Even when an organisation possesses the necessary tools to implement a CGE model effectively, it's important to recognise that it's not a universal solution for all impact assessment needs. Specifically, CGE modelling presents several limitations:
- Unsuitable for Small-Scale Policy Changes: Due to its economy-wide scope, CGE modelling is not appropriate for measuring the impacts of policy or program changes expected to have relatively minor economic effects.
- Limited Indicator of Social Welfare Changes: While all government initiatives have some economic impact, this doesn't automatically translate to an improvement in overall social welfare, which CGE models may not accurately reflect.

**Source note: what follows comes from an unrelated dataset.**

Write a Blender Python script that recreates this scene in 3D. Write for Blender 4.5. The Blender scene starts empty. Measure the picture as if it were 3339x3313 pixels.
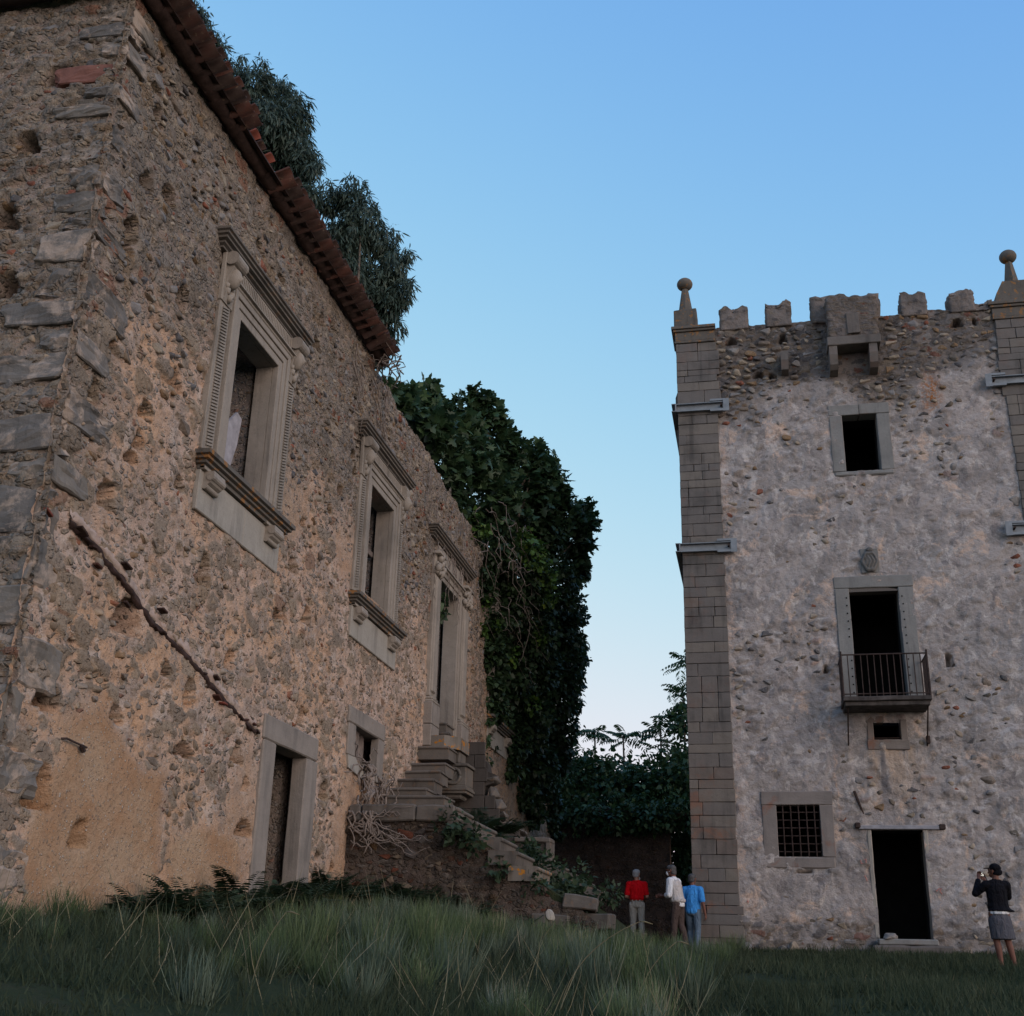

- Difficulty Incorporating Non-Market Impacts: CGE models struggle to include detailed analyses of environmental, health, and other social impacts, as well as the nuanced distribution of these impacts.
- Restricted Comparative Capability: Generally, CGE models do not offer decision-makers a straightforward and objective means to evaluate and compare competing proposals on an equal footing.
In conclusion, CGE models stand as powerful tools for macroeconomic analysis, offering a comprehensive framework to understand the intricate and widespread impacts of policies and economic shifts. Their capacity to account for market interactions, resource constraints, and dynamic adjustments provides valuable insights for governments, industries, and researchers seeking to evaluate broad economic consequences. However, as highlighted, the complexity, data requirements, and inherent limitations regarding small-scale impacts, social welfare indicators, non-market factors, and comparative analysis necessitate a nuanced understanding of when and how to best deploy these sophisticated models within the broader toolkit of economic assessment.
[1] Market clearing is the process by which, in goods and services markets, the supply of whatever is traded is equal to the demand for that good/service, so that there is no excess supply or demand (i.e. there is neither a surplus nor a shortage of the traded good/service). CGE models assume that, in any given market, prices constantly adjust up or down to ensure market clearing (i.e. market equilibrium). This is a useful feature to show the long-term effects of policy or program changes after the economy has fully responded and hence policies and programs can be judged against their lasting effects on the economy.